The domestication of digital technology has brought debate over sampling other people's music and copyright above ground, most notably in last year's furore over Danger Mouse's Grey Album, made by combining elements of the Beatles' White Album and Jay Z's Black Album.

Creating mash-ups of disparate music has become a popular past-time now consumers have the tools to remix songs on their home computers. Retooling existing work is a long-established tradition in art, and conceptual pioneer Marcel Duchamp is probably the most guilty for adding appropriation to the art curriculum.

His 1919 work L.H.O.O.Q. extended his use of readymade objects to irreverently pencilling a moustache and goatee on to a Mona Lisa print, questioning the famous painting's sexuality.
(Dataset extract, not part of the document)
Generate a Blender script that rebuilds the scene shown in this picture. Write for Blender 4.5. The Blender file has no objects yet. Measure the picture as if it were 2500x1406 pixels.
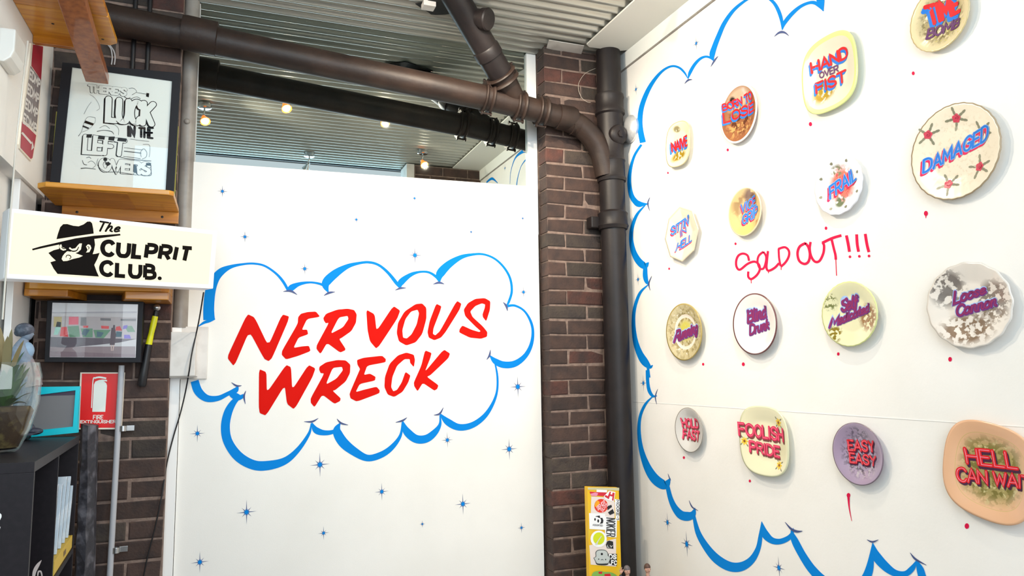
import bpy, bmesh, math, random
from mathutils import Vector, Matrix
from mathutils.geometry import tessellate_polygon
random.seed(7)
SC = bpy.context.scene
COL = SC.collection
V = Vector
PI = math.pi

# ------------------------------------------------------------------ camera, world, lights
F, YAW, PIT, ROL, EYE = 1784.3, .36933, .11376, -.0135, 1.6
_f = V((math.sin(YAW)*math.cos(PIT), math.cos(YAW)*math.cos(PIT), math.sin(PIT)))
_r = V((math.cos(YAW), -math.sin(YAW), 0)); _u = _r.cross(_f)
RR = _r*math.cos(ROL) + _u*math.sin(ROL); UU = -_r*math.sin(ROL) + _u*math.cos(ROL)
cam = bpy.data.cameras.new('camera'); cam.sensor_width = 36; cam.lens = F/2500*36; cam.clip_start = .02
co = bpy.data.objects.new('camera', cam); COL.objects.link(co); SC.camera = co
co.matrix_world = Matrix(((RR.x, UU.x, -_f.x, 0), (RR.y, UU.y, -_f.y, 0), (RR.z, UU.z, -_f.z, EYE), (0, 0, 0, 1)))
SC.view_settings.view_transform = 'Standard'; SC.view_settings.look = 'None'
SC.view_settings.gamma = 1; SC.view_settings.use_curve_mapping = False
SC.view_settings.exposure = -0.02
W = bpy.data.worlds.new('sky'); SC.world = W; W.use_nodes = True
W.node_tree.nodes['Background'].inputs[0].default_value = (.84, .93, 1, 1)
W.node_tree.nodes['Background'].inputs[1].default_value = 1.0

XR, XL, YP, YM, ZC = 2.17, -.80, 3.78, 3.92, 3.5
LAMPS = [(-.21, 2.43), (.305, 2.87), (.982, 2.80), (.6, 1.47), (1.507, 1.86)]

def light(kind, loc, energy, col, size=.05, target=None, spot=None, sy=None):
    d = bpy.data.lights.new(kind.lower() + '_light', kind); d.energy = energy; d.color = col
    if kind == 'AREA':
        d.size = size
        if sy: d.shape = 'RECTANGLE'; d.size_y = sy
    else: d.shadow_soft_size = size
    if spot: d.spot_size = spot; d.spot_blend = .6
    o = bpy.data.objects.new(kind.lower() + '_light', d); COL.objects.link(o); o.location = loc
    if target: o.rotation_euler = (V(target)-V(loc)).to_track_quat('-Z', 'Y').to_euler()
    return o
WARM = (1, .86, .68)
light('AREA', (.6, -1.7, 2.5), 120, (.86, .94, 1), 3.4, (.7, 3.9, 2.1), sy=2.3)      # daylight of the open shop front
# one warm halogen at each ceiling spotlight's bulb
for (lx, ly), aim, e in zip(LAMPS, ((2.17, 2.9, 2.2), (2.17, 2.3, 2.0), (1.4, 3.9, 1.9), (.4, .2, 1.0), (1.0, 3.9, 1.0)), (60, 90, 75, 20, 60)):
    bx, by = (lx+.0125, ly+.035) if e > 20 else (lx-.029, ly-.045)
    light('SPOT', (bx, by, ZC-.146), e, WARM, .012, aim, 2.2)
    light('POINT', (bx, by, ZC-.146), 3 if e > 20 else .5, WARM, .012)
light('AREA', (.40, 1.04, 3.26), 16, (.42, .76, 1), 2.3, (.4, 3.0, 3.42), sy=.36)     # added cool light standing in for daylight, blues the ceiling's front end

# ------------------------------------------------------------------ projection of photo positions onto the real surfaces
def ray(x, y): return RR*((x-1250)/F) + UU*(-(y-703)/F) + _f
CP = V((0, 0, EYE))
def onp(x, y, P, N):
    d = ray(x, y); N = V(N); return CP + d*((V(P)-CP).dot(N)/d.dot(N))
def onY(x, y, Y): return onp(x, y, (0, Y, 0), (0, 1, 0))
def onX(x, y, X): return onp(x, y, (X, 0, 0), (1, 0, 0))
def onZ(x, y, Z): return onp(x, y, (0, 0, Z), (0, 0, 1))

class Surf:
    def __init__(s, O, U, Vv, h=None):
        s.O, s.U, s.V = V(O), V(U).normalized(), V(Vv).normalized(); s.N = s.U.cross(s.V); s.h = h; s.hole = None
    def p2(s, x, y):
        q = onp(x, y, s.O, s.N)-s.O; return (q.dot(s.U), q.dot(s.V))
    def p3(s, u, v, e=0):
        k = s.h(u, v) if s.h else 0
        return s.O + s.U*u + s.V*v + s.N*(e+k)
    def px(s, x, y, e=0): return s.p3(*s.p2(x, y), e)
def crop(o, k):
    return lambda x, y: (o[0]+x/k, o[1]+y/k)

# ------------------------------------------------------------------ materials
def lin(c):
    c = [x/255 for x in c]; return tuple((x/12.92 if x <= .04045 else ((x+.055)/1.055)**2.4) for x in c)
MC = {}
def mat(name, rgb, rough=.6, metal=0, noise=None, bump=None, emit=None, coat=0, rnd=0, stretch=None, spec=.5, trans=0):
    """rgb sRGB 0-255; noise=(scale, rgb2, lo, hi); bump=(scale, strength)"""
    if name in MC: return MC[name]
    m = bpy.data.materials.new(name); m.use_nodes = True; nt = m.node_tree; N = nt.nodes; L = nt.links
    b = N['Principled BSDF']; c = lin(rgb) + (1,)
    b.inputs['Base Color'].default_value = c; b.inputs['Roughness'].default_value = rough; b.inputs['Metallic'].default_value = metal
    b.inputs['Specular IOR Level'].default_value = spec; b.inputs['Coat Weight'].default_value = coat; b.inputs['Coat Roughness'].default_value = .05
    b.inputs['Transmission Weight'].default_value = trans
    tc = N.new('ShaderNodeTexCoord'); src = tc.outputs['Object']
    if stretch:
        mp = N.new('ShaderNodeMapping'); mp.inputs['Scale'].default_value = stretch; L.new(src, mp.inputs[0]); src = mp.outputs[0]
    if rnd:
        oi = N.new('ShaderNodeObjectInfo'); ad = N.new('ShaderNodeVectorMath'); ad.operation = 'ADD'
        L.new(src, ad.inputs[0]); L.new(oi.outputs['Location'], ad.inputs[1]); src = ad.outputs[0]
    out = None
    if noise:
        n = N.new('ShaderNodeTexNoise'); n.inputs['Scale'].default_value = noise[0]; n.inputs['Detail'].default_value = 6; L.new(src, n.inputs[0])
        r = N.new('ShaderNodeValToRGB'); r.color_ramp.elements[0].position = noise[2]; r.color_ramp.elements[1].position = noise[3]
        r.color_ramp.elements[0].color = c; r.color_ramp.elements[1].color = lin(noise[1])+(1,)
        L.new(n.outputs['Fac'], r.inputs[0]); out = r.outputs[0]
    if rnd:
        h = N.new('ShaderNodeHueSaturation'); mr = N.new('ShaderNodeMapRange'); L.new(oi.outputs['Random'], mr.inputs[0])
        mr.inputs[3].default_value = 1-rnd; mr.inputs[4].default_value = 1+rnd
        L.new(mr.outputs[0], h.inputs['Value'])
        if out: L.new(out, h.inputs['Color'])
        else: h.inputs['Color'].default_value = c
        out = h.outputs[0]
    if out: L.new(out, b.inputs['Base Color'])
    if bump:
        n2 = N.new('ShaderNodeTexNoise'); n2.inputs['Scale'].default_value = bump[0]; n2.inputs['Detail'].default_value = 5; L.new(src, n2.inputs[0])
        bp = N.new('ShaderNodeBump'); bp.inputs['Strength'].default_value = bump[1]; bp.inputs['Distance'].default_value = .004
        L.new(n2.outputs['Fac'], bp.inputs['Height']); L.new(bp.outputs[0], b.inputs['Normal'])
    if emit:
        b.inputs['Emission Color'].default_value = lin(emit[0])+(1,); b.inputs['Emission Strength'].default_value = emit[1]
    MC[name] = m; return m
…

American artist Jill Miller's I Am Making Art Too is the video equivalent of a mash-up, taking John Baldessari's 1971 performance video I Am Making Art, adding a Missy Elliot soundtrack and editing herself into the action.

Although Miller had no communication with Elliot, Baldessari gave his enthusiastic consent, even supplying the original footage for her to work with.

"I had many discussions with John about his work," Miller says. "He has so many great stories. He's in a position where he has nothing to lose by being generous to young artists. We talked about some of his older work and he mentioned being a bit embarrassed when watching some of it, particularly I am Making Art.

About a year after that, I said to John wouldn't it be funny if he gave me his master to digitise.

"I had no idea how lucky I was at that moment. It was all so casual. After he saw the final cut he laughed and said, 'Do the rest of them, will you?' "

In I Am Making Art, Baldessari makes slow-motion, Tai-Chi style gestures, announcing with each movement he is making art and parodying the earnestness of much performance art.

Although a respected giant of conceptual art, he was well aware of the potential for banality and, in another ironic work from 1971, students repeatedly wrote, "I will not make any more boring art".

Appropriation often works best when it is sympathetic to the original while intelligently giving it a new perspective and, without negating Baldessari's intentions, Miller has extended his parody, transforming the dry, black-and-white aesthetic of early video art into a booty-shaking, hip-hop video.

Miller's understanding of the era of early performance art is romanticised, tinted with nostalgia. "I was not alive in 1971 but when I look at video and performance art from that period, I conjure a time when there were more possibilities, when artists perceived the world as a wide-open place where almost anything could happen."

In the United States, the civil rights movement and burgeoning feminist movement clearly inspired these feelings. "Of course, my knowledge of this is shaped by other people's memories and photographs and stories."